While the word crime has mostly stuck to being a noun for its half-millennium existence, we've recently seen the word reaching into new verb territory, especially in its present participle form:

[Ricky] Gervais spent his opening monologue targeting a billionaire pedophile and his powerful enablers, big businesses bending the knee to the Chinese dictatorship, and rich celebrities criming their children's ways into college.
— Tiana Lowe, The Examiner (Washington, D.C.), 6 Jan. 2020

In this context, crime is a verb meaning "to commit a crime." As is so often the case with functional shift, the efficiency of the new use is impossible to ignore, and sometimes impossible to resist.

Usage of 'Criming'

The use hasn't settled in fully yet; it's often placed in quotation marks that signal that the writer is using the word self-consciously:

These characters are not climbing, but "criming" the ladder to power. These are political partners who have no respect for their oath.
— Frank Trotz, Jr., The Daily American (Somerset, Pennsylvania), 9 Mar. 2020

But the use has in fact been murmuring in the language's background for at least a few decades:

Before turning the case over to the jury, prosecutor Jeannine Barr said O'Brien had proved incorrigible. His history of "wilding and criming with his friends'' should "make your blood boil,'' she told the jury.
— Jennifer Liebrum, The Houston Chronicle, 10 Apr. 1994

The use also appears in compounds, where its efficiency is amplified:

… you'd be forgiven for assuming that he was in jail for hate-criming someone—probably a transgender teenager wanting to attend prom or something.
— D'Anne Witkowski, Between the Lines (Livonia, Michigan), 29 Nov. 2018

Hate-criming in this case stands in for the phrase "committing a hate crime against."

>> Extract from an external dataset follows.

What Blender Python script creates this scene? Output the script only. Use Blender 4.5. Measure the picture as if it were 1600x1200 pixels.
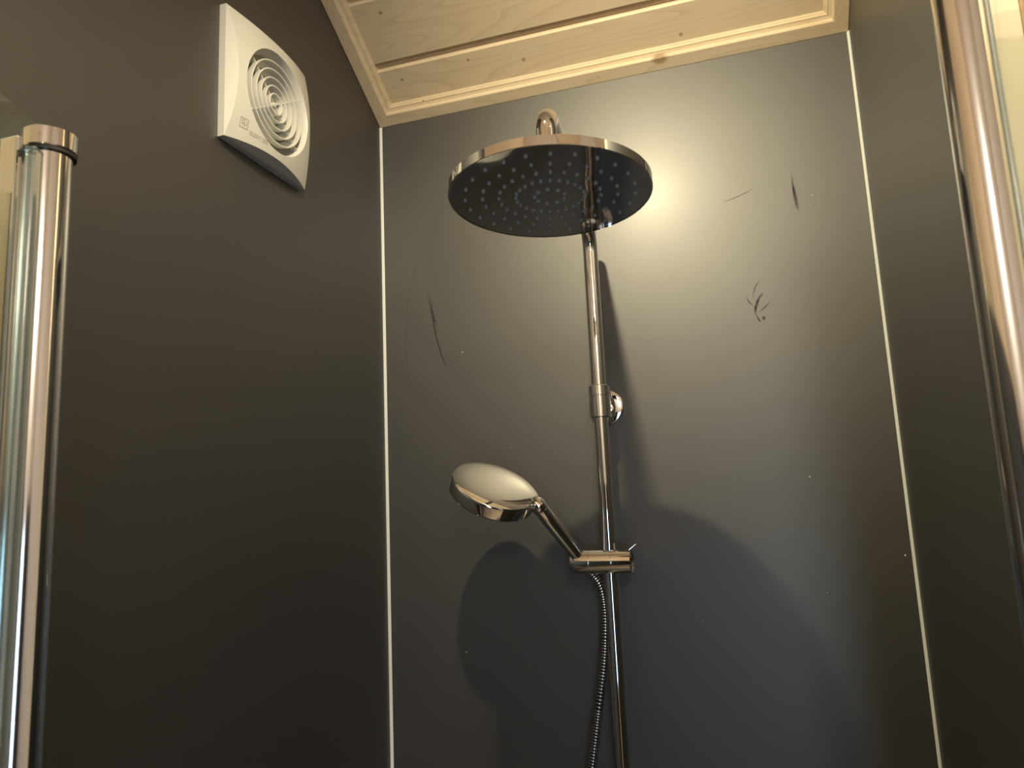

Those readers who are familiar with British English might right now be saying, Hold up a minute! We've got a verb crime! And yes, you do: in British English crime is sometimes, especially in law enforcement jargon, used to mean "to classify (an act) as a particular kind of crime":

Devon and Cornwall Police say the cause of the fire is being treated as suspicious and that it will be "crimed as arson".
— Joel Cooper, LiveDevon.com (UK), 23 Sept. 2019

The same use appears in the compound no-crime, which means "to classify (an act) as something other than a crime":

"As part of our victim-centred approach, we record all crimes—even where the suspect is immediately identified as a child under the age of 10. Previously, these offences would either be no-crimed or marked as ‘undetected’ ..."
— Jon Morgan, quoted in The Yorkshire Evening Post (Leeds, UK), 6 Oct. 2018

Other Uses of 'Crime' as a Verb

The Oxford English Dictionary also reports that crime is used with the person committing an act, rather than the act committed, as the object of the verb. Their entry includes a quote from Frank Howard's 2003 book From Prison to Parliament:

Chin's rule about making contraband items was simple: if you got caught, you got crimed.

This use of crime, which means "to charge (a person) with a crime or offense," developed from an older slang use covered in both the OED and Merriam-Webster's Unabridged Dictionary: "to indict and punish (a soldier) for a minor infraction of military rules."

It's unlikely that these older uses of crime led to the current newer use. The new development is instead likely a result of the same process that gave us the verb mandate 400 years after the noun came into use, and the verb murder centuries after the noun's appearance: the language expands to communicate more effectively, more efficiently. Verbing is natural, which means if it's a crime, it's nature doing the criming.

Words We're Watching talks about words we are increasingly seeing in use but that have not yet met our criteria for entry.